The Kamil Crater was first noticed in 2008
This 45m diameter, 3m-high crater, which still has the lines of exploded particles spreading from its centre, is the best-preserved small impact site in the world – and one of only around 175 that have ever been confirmed. It was first noticed on Google Earth in 2008, its presence was confirmed using clearer satellite images taken in 1972, and a site visit revealed it to be an extremely rare rayed crater, more usually found on Mars.

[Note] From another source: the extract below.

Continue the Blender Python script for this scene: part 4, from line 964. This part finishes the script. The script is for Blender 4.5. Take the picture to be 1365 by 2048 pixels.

Scientists found over 5,000 pieces of iron meteorite at the site and estimate the original meteorite was around 1.3m wide, weighed 5-10 tonnes and hit the Earth at about 3.5km per second. This kind of impact happens every 10 to 100 years and finding this one, which happened around 2,000 years ago, allowed scientists to gain more information on the risks they pose to the planet.

7. Heart-shaped island

  • Where: Galesnjak, Zadar Archipelago, Croatia
  • Discovered: 2009 
  • Discovered by: Unknown
  • Co-ordinates: 443°58'41.24"N 15°23'1.14"E
Marco Waltenspiel, Amy Chmelecki and Marco Fuerst fly with their wingsuits above the heart island near Zadar, Croatia, November 30, 2016
Wingsuit flyover of Heart Island
Uninhabited ‘Lovers Island’, on the Croatian coastline, was relatively unknown until its heart-shaped outline was spotted from overhead in 2009 – and now it’s flooded with requests for romantic getaways. OK, so the barren island’s shape was actually first revealed by Napoleon’s cartographer in 1806, when he first mapped it. But he didn’t have the power to spread the message to billions like Google. Red Bull adventurers Marco Waltenspiel, Amy Chmelecki and Marco Fürst flew over it wearing wingsuits in 2016.